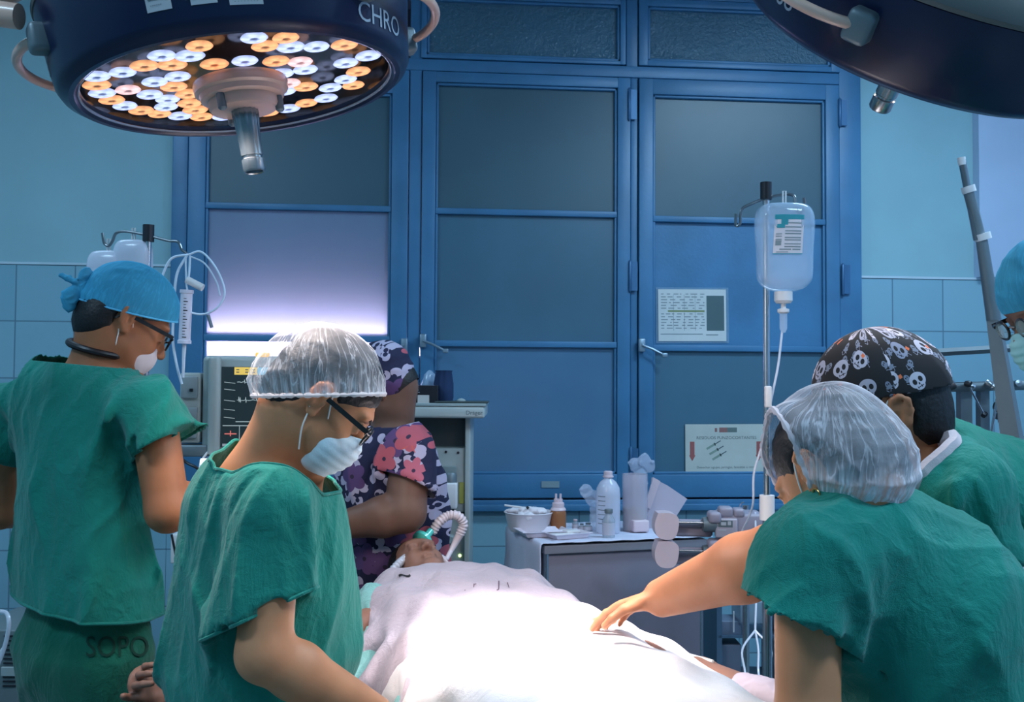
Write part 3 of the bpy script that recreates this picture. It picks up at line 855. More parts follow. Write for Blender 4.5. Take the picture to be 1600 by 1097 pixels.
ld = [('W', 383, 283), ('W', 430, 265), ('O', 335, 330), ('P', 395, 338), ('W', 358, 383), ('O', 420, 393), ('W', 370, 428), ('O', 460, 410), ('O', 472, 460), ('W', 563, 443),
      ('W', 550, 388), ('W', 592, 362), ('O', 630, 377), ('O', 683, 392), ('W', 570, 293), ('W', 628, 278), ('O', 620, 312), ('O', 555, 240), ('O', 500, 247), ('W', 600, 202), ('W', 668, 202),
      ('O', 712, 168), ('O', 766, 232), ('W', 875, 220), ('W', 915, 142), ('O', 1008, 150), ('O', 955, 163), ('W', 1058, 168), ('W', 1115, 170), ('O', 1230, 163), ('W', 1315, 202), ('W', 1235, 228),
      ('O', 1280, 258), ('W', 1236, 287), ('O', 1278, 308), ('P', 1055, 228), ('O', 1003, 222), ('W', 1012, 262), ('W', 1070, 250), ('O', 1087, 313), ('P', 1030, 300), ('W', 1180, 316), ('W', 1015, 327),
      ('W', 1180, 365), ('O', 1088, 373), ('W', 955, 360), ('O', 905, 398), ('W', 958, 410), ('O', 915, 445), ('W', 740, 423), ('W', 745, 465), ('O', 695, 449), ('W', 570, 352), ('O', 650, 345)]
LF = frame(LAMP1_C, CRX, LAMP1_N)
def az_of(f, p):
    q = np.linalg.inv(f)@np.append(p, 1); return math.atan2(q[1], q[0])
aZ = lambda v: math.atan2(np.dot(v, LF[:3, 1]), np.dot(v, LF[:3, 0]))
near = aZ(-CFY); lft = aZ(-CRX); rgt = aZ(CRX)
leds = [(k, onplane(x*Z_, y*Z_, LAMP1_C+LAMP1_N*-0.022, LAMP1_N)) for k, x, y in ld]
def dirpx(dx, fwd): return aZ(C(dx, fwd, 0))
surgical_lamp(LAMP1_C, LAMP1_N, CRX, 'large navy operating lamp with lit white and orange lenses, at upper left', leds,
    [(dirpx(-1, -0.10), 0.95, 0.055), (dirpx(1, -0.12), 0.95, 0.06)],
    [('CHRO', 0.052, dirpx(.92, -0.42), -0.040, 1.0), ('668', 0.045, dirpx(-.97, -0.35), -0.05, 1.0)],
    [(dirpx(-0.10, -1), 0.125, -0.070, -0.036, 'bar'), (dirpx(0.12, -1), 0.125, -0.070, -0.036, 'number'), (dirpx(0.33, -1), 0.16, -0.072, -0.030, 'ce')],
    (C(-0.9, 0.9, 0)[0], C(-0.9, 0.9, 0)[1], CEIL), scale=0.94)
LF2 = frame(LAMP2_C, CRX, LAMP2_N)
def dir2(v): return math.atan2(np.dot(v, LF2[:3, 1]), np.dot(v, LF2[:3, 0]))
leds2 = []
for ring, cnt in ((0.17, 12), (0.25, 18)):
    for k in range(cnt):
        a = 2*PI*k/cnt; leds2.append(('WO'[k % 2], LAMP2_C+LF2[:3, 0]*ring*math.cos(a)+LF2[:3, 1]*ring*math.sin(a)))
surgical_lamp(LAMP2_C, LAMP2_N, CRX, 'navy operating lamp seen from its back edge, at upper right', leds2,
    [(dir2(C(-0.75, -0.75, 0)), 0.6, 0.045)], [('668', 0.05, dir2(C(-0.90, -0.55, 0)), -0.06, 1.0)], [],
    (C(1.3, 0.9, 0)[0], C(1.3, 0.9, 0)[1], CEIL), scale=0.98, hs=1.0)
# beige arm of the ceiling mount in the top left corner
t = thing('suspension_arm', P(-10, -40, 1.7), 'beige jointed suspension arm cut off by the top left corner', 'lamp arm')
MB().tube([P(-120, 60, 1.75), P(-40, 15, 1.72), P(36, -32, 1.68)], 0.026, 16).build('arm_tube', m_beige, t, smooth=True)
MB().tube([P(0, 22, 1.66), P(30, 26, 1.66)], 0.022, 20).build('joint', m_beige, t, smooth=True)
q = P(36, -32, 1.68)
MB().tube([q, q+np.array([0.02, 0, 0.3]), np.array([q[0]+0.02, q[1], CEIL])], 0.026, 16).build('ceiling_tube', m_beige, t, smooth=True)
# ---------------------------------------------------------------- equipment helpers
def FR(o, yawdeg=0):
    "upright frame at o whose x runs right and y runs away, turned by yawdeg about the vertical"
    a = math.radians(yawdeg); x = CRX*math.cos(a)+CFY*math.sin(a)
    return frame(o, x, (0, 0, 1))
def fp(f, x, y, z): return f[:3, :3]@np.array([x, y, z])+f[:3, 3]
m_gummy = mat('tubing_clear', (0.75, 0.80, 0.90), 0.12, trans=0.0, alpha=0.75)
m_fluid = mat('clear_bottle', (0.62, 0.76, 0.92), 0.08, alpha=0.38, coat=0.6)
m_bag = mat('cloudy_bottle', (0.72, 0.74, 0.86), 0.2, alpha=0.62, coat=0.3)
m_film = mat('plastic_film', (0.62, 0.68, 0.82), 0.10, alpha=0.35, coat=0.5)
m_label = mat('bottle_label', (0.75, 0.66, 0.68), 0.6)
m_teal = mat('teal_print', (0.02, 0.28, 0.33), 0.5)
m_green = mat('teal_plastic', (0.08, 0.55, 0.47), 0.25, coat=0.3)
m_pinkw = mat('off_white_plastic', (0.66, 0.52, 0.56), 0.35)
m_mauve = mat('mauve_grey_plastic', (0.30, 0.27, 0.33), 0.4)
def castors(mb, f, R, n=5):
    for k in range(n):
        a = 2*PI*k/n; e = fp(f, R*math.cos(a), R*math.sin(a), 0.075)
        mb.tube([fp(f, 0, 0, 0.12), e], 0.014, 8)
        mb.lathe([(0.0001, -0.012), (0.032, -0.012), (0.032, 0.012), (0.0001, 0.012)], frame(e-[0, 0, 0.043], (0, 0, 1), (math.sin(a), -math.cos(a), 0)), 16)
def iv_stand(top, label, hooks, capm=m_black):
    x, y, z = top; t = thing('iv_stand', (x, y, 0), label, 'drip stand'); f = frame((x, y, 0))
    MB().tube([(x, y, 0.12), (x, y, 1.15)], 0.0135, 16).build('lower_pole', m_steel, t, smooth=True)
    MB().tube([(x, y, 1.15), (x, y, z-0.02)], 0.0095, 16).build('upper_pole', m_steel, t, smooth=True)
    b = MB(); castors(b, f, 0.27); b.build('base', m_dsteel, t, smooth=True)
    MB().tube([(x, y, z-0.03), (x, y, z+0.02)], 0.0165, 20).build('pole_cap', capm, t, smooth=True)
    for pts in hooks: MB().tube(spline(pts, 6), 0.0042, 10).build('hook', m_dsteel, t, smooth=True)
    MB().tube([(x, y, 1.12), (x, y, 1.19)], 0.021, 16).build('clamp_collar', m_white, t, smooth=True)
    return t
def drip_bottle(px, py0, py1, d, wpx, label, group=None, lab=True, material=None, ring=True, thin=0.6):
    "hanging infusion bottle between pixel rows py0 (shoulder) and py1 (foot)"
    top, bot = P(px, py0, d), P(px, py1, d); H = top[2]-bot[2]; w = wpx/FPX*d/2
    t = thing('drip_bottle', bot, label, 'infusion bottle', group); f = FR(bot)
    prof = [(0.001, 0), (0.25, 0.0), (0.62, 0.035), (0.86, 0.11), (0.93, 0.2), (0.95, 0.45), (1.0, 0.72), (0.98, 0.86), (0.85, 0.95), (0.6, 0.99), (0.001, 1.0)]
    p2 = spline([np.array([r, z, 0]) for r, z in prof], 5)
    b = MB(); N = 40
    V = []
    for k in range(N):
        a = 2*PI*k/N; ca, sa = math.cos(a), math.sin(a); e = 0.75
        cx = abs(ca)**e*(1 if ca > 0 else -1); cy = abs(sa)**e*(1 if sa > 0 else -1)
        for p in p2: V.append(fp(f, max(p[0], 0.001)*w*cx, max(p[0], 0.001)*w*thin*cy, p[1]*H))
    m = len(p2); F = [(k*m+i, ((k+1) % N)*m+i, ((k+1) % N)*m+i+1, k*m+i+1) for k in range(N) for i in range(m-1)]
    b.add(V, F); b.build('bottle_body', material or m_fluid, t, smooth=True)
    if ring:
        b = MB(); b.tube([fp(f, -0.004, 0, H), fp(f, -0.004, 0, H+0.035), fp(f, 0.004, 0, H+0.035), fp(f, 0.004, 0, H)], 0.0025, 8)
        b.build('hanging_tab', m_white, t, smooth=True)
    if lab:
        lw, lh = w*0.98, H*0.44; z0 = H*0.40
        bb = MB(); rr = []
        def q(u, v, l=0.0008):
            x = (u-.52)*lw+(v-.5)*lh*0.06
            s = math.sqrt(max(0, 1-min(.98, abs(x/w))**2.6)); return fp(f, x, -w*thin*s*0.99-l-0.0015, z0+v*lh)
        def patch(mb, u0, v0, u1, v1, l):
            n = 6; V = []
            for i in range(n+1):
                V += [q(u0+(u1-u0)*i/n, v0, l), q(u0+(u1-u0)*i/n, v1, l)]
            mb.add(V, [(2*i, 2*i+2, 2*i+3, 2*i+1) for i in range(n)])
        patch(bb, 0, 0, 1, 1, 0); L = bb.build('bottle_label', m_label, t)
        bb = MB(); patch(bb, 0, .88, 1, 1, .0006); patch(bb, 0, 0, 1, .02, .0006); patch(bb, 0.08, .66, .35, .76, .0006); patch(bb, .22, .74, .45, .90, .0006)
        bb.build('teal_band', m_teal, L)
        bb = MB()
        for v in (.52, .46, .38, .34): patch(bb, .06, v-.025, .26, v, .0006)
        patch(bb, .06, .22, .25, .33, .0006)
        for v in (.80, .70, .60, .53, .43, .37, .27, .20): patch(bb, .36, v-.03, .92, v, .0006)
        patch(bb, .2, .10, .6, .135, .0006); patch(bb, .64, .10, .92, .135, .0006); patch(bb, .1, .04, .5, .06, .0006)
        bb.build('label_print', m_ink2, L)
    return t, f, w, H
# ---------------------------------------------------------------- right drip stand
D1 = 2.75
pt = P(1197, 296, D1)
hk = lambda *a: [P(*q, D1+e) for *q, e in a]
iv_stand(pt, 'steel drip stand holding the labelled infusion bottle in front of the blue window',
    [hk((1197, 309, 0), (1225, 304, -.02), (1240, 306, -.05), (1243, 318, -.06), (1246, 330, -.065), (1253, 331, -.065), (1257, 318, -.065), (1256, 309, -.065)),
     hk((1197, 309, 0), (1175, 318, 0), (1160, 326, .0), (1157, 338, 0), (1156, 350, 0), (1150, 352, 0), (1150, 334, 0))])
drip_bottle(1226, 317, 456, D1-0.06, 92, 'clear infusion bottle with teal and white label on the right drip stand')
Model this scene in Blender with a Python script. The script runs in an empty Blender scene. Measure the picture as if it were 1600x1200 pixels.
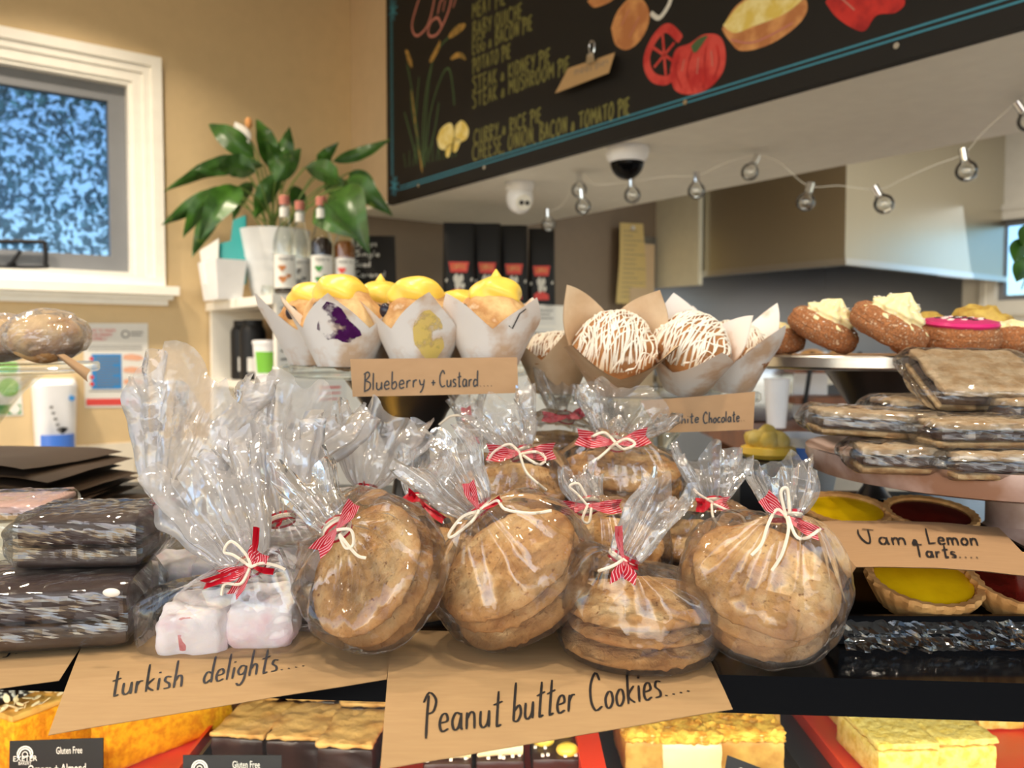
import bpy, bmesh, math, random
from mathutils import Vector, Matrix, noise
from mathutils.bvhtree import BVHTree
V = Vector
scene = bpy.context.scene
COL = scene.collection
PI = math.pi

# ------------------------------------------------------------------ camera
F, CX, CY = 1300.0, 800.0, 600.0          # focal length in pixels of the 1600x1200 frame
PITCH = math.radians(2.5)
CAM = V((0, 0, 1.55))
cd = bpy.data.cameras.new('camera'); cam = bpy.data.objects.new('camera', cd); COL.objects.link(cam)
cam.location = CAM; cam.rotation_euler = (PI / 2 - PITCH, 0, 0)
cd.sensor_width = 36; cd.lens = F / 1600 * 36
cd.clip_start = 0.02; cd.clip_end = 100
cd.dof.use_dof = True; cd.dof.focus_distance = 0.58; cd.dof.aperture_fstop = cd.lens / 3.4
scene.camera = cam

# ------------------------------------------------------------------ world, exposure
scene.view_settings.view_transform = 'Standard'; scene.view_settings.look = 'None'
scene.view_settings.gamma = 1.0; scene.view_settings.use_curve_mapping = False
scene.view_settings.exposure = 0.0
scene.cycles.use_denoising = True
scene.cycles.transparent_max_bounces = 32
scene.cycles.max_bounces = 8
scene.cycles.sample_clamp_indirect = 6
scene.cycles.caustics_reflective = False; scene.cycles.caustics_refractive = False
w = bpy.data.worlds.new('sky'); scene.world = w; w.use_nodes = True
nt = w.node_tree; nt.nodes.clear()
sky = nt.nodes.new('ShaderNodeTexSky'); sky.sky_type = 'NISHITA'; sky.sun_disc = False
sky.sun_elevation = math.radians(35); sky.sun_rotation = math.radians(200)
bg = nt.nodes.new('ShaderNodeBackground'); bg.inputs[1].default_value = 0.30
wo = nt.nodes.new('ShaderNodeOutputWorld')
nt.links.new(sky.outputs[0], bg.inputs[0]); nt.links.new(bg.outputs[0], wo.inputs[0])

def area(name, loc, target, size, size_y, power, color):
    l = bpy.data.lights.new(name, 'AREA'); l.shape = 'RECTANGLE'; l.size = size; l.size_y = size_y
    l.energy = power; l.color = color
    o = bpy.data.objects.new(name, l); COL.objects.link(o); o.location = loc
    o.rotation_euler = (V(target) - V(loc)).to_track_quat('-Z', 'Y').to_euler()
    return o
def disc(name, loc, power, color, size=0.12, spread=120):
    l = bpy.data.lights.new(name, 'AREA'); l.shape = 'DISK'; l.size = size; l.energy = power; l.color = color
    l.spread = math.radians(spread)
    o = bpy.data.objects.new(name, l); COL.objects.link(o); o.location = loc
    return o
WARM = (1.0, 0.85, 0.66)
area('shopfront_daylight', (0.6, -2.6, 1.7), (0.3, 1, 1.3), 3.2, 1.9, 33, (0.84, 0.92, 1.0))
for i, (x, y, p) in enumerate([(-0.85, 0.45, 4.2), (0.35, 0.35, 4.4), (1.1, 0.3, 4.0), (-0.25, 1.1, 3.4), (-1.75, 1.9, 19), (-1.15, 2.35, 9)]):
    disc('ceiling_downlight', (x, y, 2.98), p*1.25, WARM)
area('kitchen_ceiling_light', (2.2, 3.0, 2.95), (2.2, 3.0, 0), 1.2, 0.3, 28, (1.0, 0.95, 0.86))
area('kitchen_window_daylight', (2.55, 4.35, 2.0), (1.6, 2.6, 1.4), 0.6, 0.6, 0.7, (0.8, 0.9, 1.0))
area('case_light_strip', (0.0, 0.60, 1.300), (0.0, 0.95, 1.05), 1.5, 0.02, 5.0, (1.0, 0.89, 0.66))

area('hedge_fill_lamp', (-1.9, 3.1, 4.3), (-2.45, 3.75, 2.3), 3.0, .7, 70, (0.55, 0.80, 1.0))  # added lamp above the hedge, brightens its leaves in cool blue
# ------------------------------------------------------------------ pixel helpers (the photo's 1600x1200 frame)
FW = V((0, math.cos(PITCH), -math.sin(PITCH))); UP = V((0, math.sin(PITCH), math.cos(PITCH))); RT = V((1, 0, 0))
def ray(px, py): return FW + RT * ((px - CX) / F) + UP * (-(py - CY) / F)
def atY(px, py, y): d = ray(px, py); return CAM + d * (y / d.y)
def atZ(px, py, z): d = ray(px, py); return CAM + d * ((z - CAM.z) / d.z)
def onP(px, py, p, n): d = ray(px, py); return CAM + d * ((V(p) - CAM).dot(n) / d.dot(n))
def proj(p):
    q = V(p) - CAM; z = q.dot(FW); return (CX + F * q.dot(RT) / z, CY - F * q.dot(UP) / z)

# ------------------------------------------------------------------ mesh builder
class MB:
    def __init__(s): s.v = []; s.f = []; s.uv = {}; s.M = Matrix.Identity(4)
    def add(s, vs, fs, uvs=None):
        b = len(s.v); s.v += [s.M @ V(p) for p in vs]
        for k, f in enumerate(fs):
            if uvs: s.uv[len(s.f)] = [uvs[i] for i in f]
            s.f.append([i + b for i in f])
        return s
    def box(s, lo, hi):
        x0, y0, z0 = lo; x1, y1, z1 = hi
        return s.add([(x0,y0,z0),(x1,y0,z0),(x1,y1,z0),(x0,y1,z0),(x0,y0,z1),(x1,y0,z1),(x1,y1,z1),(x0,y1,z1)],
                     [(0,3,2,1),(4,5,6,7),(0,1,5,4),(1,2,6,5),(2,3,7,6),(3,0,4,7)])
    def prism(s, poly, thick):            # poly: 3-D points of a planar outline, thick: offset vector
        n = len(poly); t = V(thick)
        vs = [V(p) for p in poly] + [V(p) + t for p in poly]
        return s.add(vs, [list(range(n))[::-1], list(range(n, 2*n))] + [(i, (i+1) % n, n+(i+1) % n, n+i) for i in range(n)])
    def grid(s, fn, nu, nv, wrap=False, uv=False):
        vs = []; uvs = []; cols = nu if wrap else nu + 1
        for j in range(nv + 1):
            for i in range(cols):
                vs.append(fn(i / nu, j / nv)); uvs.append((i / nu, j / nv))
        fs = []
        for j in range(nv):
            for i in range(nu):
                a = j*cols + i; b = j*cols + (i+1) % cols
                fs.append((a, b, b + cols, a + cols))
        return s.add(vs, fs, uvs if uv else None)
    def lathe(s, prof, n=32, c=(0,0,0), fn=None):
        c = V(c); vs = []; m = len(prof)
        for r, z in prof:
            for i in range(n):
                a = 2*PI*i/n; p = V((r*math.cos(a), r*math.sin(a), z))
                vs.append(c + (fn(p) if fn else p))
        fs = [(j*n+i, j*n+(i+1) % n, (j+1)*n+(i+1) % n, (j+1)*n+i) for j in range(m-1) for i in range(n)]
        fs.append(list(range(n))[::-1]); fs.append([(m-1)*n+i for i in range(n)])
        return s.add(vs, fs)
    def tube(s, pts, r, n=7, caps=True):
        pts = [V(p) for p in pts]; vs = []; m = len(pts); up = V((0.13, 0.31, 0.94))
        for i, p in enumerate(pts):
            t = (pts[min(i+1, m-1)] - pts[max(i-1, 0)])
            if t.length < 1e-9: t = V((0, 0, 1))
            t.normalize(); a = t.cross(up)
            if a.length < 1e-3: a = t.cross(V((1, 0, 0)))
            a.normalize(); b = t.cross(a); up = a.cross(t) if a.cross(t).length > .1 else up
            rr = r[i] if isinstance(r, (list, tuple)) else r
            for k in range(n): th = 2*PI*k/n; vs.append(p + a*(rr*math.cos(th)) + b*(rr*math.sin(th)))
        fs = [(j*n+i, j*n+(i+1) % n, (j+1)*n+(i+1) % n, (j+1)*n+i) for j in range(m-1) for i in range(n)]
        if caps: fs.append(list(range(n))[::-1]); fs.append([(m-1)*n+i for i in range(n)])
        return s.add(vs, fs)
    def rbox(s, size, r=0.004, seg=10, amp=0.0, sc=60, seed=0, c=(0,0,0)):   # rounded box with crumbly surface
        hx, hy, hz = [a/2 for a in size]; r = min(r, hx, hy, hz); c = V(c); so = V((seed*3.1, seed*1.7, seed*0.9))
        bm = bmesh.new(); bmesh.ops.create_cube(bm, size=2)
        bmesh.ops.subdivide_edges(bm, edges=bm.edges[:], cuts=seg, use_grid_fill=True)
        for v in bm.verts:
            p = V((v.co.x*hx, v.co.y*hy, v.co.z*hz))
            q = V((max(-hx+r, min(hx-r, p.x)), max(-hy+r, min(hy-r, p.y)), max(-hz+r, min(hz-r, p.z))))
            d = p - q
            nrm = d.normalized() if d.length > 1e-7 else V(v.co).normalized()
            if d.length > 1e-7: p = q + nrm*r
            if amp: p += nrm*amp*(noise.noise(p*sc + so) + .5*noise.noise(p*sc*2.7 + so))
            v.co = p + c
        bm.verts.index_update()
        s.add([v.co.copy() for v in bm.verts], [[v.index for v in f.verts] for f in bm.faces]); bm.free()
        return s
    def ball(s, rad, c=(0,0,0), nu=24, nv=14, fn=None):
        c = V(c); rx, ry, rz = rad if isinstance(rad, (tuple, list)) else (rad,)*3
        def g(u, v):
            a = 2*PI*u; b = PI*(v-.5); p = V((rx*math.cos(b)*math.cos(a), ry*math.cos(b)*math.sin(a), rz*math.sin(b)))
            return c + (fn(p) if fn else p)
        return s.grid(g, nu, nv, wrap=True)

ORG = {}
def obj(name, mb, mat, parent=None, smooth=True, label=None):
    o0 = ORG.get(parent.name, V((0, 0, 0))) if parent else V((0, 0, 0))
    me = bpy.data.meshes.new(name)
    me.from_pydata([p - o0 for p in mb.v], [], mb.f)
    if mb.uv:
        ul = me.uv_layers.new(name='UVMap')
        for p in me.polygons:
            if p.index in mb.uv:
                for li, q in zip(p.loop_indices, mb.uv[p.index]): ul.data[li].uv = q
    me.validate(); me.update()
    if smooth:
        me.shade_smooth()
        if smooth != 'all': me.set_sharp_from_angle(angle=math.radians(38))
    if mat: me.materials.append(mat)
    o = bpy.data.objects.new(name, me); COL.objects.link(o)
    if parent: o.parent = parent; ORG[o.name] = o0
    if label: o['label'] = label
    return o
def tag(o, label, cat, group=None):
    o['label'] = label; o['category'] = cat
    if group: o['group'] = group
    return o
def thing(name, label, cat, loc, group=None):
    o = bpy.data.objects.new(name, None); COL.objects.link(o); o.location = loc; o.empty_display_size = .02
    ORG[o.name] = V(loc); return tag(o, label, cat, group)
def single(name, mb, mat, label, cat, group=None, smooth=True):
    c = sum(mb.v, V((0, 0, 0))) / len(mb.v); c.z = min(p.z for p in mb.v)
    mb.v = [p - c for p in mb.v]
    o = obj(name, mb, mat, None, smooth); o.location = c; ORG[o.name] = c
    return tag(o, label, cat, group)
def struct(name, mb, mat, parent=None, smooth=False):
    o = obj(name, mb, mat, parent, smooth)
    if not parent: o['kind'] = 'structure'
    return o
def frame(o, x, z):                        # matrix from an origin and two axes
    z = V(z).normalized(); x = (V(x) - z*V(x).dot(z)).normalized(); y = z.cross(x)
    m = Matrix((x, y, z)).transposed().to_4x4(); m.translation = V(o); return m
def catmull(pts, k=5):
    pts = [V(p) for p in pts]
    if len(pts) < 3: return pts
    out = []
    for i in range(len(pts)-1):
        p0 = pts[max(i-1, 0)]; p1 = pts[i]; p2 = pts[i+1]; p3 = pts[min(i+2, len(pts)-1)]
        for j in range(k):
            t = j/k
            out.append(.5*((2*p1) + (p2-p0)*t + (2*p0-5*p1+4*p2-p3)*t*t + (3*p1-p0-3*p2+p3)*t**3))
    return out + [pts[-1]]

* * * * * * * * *

[DO THIS] Above are the records. Copy only the lines from the one with "Model this scene" through the one with "PI = math.pi", exactly, with no pictures.

[ANSWER]
Model this scene in Blender with a Python script. The script runs in an empty Blender scene. Measure the picture as if it were 1600x1200 pixels.
import bpy, bmesh, math, random
from mathutils import Vector, Matrix, noise
from mathutils.bvhtree import BVHTree
V = Vector
scene = bpy.context.scene
COL = scene.collection
PI = math.pi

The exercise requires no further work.